In Ökogrammen (Abb. 3.2) versucht man, das Einwirken bestimmter Umweltfaktoren auf die Vegetationsbedeckung im Konsens darzustellen.

Auch wenn alle Ansprüche der verschiedenen Pflanzenarten scharf eingrenzbar wären, würden immer zwei Schwierigkeiten bei der Rekonstruktion vergangener Umweltbedingungen aus Pollendaten bleiben. Zum einen kann in der Praxis bei der lichtmikroskopischen Pollenbestimmung oft nur die Pflanzengattung erkannt werden, deren vorkommende Arten jedoch möglicherweise völlig verschiedene Ansprüche stellen. Makrofossile Hinterlassenschaften wie Blattreste, Holzreste oder Samen, welche eine Bestimmung der einzelnen Art erlauben, sollten daher den mikrofossilen Befund ergänzen. Prinzipiell problematisch ist zum anderen die Annahme, dass die Umweltansprüche einer Art heute und in der Vergangenheit gleich waren. So wird diskutiert, ob sich unsere heutige Rotbuche (Fagus sylvatica) erst im Quartär, gegebenenfalls sogar erst seit dem letzten Interglazial, der Eem-Warmzeit, als eigenständige Art mit neuen spezifischen Umweltanforderungen entwickelt hat (HUNTLEY & BIRKS 1983).

In Pollenzählungen werden nicht nur Baum-, sondern auch diverse Nichtbaumpollen sowie Sporen von Farnen und Moosen erfasst und zur Rekonstruktion der Vegetationsbedeckung beziehungsweise als Anzeiger von Umweltbedingungen mit herangezogen. So gelten Süß- und Sauer-/Riedgräser (Poaceae und Cyperaceae) als Offenland- beziehungsweise Vernässungsanzeiger. Die den Heidekrautgewächsen (Ericaceae) zugehörige Besenheide (Calluna) belegt saure, nährstoffarme Böden und waldfreie Flächen. Beifuß (Artemisia) gilt aufgrund seiner Kälteresistenz und seines hohen Lichtbedarfes als Indikator für Versteppung, ist aber auch als „Unkraut“ ein indirekter Anzeiger menschlicher Besiedlung.

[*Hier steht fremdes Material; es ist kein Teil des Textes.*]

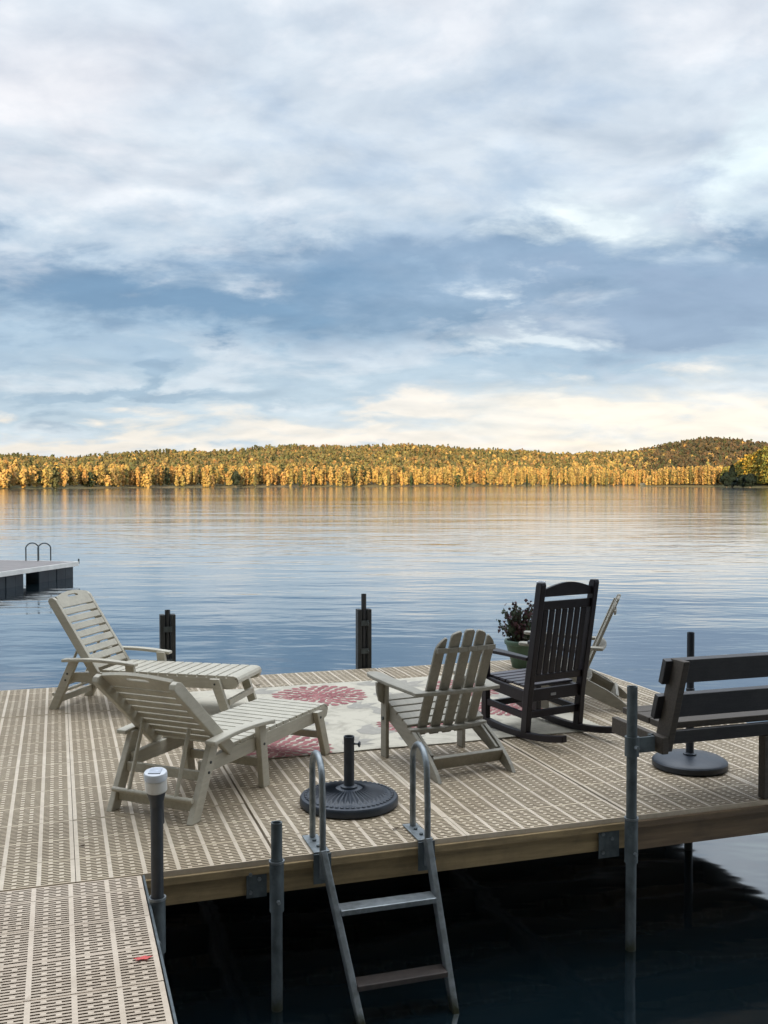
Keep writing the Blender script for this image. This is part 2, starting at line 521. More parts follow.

Direkter Anzeiger menschlicher Präsenz ist dagegen der Blütenstaub von Getreide. Dabei zählen Dinkel, Einkorn, Emmer und Weizen (sämtlich Triticum), Gerste (Hordeum), Hafer (Avena), Hirse (verschiede Gattungen) sowie Roggen (Secale) alle zur Familie der Süßgräser und sind pollenanalytisch nur aufwendig oder gar nicht zu unterscheiden, weshalb sie als Cerealien zusammengefasst werden.